Difficile de détacher quelques morceaux de ce disque qui multiplie les idées et contrepieds sans jamais être déplaisant, mais Dolphin Lundgren est un tube incontournable évoquant effectivement le meilleur de The Go ! Team, tandis qu’un morceau comme Burning Man In Tehran convoque, lui, le premier album de The Avalanches. Arrêtons-nous ici pour ne pas procéder à un avis track-by-track qui ne conviendrait pas à l’exercice de l’avis express mais l’on ne peut que vous encourager à écouter cette pépite si vous aimez l’abstract hip-hop, RJD2DJ Shadow et tout ce qui y ressemble de près ou de loin".

Lire l’avis complet et celui des copains dans le bilan de novembre.




1. Fontaines D.C. - Romance

"Grian Chatten expliquait récemment que ce disque ouvrait un nouveau chapitre et que les Fontaines D.C. en avaient marre d’être cantonnés à l’image de cinq types avec des guitares. Entre spoken word, arrangements de cordes, mélodies plus pop et même quelques effets que l’on pourrait rapprocher du shoegaze, les Irlandais calment le jeu sans aseptiser leur propos, loin s’en faut. Ce disque est loin d’être parfait (je ne me suis pas attardé sur sa pochette au charme tout relatif) mais, contrairement aux deux premiers, il est profondément humain et ressemble à tout sauf à la commande d’une major, n’en déplaise aux grincheux qui vont tourner le dos au quintette lorsque sa fanbase va (encore) s’élargir. Rien de plus logique, finalement, pour un groupe qui vient d’enchainer un très bel album et un autre encore plus grand en l’espace d’à peine plus de vingt-quatre mois.

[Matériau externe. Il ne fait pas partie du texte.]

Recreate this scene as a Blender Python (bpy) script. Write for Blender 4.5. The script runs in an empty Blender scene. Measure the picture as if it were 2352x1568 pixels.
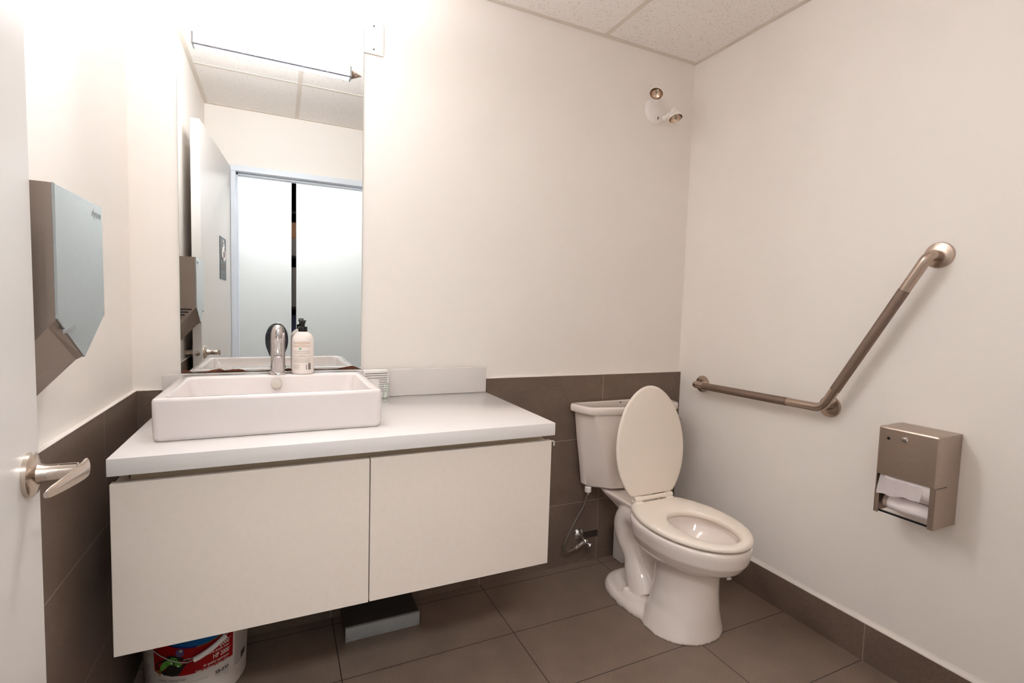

J’aime cet album de rock s’appuyant sur une vraie voix, et qui va m’accompagner ces prochains mois, sans doute même plus, et tant pis si je dois pour cela être couvert de goudron et de plumes".

Lire la chronique complète ici.




Bonus


Un chouette EP : Lia Pikus - Ritual EP

Très chouette découverte que cet EP prometteur. Mon compère Rabbit a déjà eu l’occasion d’en parler et évoquait très justement un rapprochement avec les univers de Hope SandovalJulee Cruise et Andrew Bird. Effectivement, la sensibilité de la violoncelliste new-yorkaise évoque ces illustres artistes auxquels j’ajouterais également Agnès Obel et Emily Jane White. Si vous recherchez du songwriting léché et une voix d’ange, Lia Pikus devrait répondre à vos attentes.




Autopromotion : Valgidrà - Warplush Vol. 3 Remixes

Quelques mois après la publication de Warplush Vol. 3, j’ai proposé à quelques compères de revisiter l’un des titres de ce disque. Et les retours ont largement dépassé mes attentes, que ce soit au niveau de la quantité ou de la qualité. Impossible de nommer tous les artistes qui m’ont fait l’honneur de participer à cette compilation, mais je vous invite à écouter le rendu, cela va de l’ambient à l’IDM, en passant par le trip-hop ou l’electronica. Délicieuse impression que celle de perdre le contrôle de ces créations. Merci à tous les camarades de cette aventure, que ce soient des copains de longue date ou des rencontres plus récentes qui ne demandent qu’à être prolongées.